WHAT YOU HAVE TO DO →
What number of lines hold the word "script"? State that number and nothing besides.
>> start DATA LINES
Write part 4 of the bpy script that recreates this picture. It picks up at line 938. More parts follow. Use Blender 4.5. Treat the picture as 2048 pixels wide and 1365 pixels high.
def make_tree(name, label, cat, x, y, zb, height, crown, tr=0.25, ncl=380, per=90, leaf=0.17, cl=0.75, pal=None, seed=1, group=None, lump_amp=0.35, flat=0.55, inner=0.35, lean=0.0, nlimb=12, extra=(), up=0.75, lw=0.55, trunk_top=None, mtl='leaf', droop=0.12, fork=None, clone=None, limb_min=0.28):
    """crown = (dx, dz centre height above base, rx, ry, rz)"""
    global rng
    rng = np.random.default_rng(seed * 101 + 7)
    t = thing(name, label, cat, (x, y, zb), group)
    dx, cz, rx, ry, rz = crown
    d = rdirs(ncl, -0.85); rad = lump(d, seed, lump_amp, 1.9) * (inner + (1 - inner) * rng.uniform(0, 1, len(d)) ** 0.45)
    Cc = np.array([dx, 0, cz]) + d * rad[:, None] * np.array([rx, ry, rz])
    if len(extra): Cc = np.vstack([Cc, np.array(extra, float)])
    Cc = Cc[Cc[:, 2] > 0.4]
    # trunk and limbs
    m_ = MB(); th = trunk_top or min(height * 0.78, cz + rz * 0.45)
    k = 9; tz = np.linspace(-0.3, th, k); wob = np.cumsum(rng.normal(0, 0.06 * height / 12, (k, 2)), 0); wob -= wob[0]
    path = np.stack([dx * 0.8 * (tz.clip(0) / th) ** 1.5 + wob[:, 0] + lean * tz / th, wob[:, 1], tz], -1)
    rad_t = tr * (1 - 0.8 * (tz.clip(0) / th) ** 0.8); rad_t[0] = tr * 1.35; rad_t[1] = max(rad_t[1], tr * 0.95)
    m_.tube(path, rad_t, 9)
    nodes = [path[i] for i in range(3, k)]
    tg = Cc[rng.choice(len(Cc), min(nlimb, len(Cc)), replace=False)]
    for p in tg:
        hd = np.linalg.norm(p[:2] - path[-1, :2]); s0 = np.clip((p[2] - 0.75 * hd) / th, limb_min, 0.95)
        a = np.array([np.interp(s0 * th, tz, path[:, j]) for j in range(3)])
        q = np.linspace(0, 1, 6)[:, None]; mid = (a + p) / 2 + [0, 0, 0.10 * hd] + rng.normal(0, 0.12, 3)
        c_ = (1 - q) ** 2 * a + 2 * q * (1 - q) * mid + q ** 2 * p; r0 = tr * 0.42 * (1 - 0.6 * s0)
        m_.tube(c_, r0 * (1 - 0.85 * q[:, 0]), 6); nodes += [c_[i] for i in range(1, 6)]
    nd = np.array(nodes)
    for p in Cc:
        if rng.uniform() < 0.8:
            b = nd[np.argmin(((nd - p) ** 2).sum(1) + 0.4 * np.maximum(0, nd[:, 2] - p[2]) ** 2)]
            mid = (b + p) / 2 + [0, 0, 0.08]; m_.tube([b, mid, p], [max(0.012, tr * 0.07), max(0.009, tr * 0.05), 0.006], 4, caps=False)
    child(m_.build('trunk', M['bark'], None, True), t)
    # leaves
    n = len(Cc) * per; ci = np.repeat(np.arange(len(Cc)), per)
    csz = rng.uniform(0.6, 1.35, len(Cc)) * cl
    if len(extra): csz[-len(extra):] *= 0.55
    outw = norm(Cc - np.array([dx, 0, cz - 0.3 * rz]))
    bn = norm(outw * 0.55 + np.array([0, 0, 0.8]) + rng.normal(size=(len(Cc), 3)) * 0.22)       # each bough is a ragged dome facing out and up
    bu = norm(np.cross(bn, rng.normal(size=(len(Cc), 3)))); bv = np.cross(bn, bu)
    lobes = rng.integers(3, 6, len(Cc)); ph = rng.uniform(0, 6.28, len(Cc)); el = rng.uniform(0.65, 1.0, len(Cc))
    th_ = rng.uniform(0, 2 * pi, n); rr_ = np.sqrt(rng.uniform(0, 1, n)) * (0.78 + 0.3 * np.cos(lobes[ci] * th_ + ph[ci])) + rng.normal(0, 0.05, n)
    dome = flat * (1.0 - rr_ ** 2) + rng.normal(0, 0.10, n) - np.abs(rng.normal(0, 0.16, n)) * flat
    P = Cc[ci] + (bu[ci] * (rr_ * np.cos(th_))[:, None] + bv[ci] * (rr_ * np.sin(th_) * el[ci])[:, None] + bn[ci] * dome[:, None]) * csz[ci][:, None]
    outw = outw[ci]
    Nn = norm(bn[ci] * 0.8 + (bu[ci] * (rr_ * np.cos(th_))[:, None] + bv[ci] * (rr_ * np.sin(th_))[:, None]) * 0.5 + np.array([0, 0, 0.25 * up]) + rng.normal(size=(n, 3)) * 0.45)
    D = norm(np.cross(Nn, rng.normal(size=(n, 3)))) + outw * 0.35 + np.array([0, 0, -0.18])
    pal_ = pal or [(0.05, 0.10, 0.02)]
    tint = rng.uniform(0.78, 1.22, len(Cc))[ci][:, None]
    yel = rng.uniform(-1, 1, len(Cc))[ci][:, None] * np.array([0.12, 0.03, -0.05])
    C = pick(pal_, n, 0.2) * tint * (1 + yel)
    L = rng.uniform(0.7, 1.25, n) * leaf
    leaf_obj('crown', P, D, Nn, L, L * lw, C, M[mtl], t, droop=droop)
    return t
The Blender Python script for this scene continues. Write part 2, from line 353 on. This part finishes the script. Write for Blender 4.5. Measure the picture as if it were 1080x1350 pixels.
>> end DATA LINES
RESULT OF THE EXERCISE →
2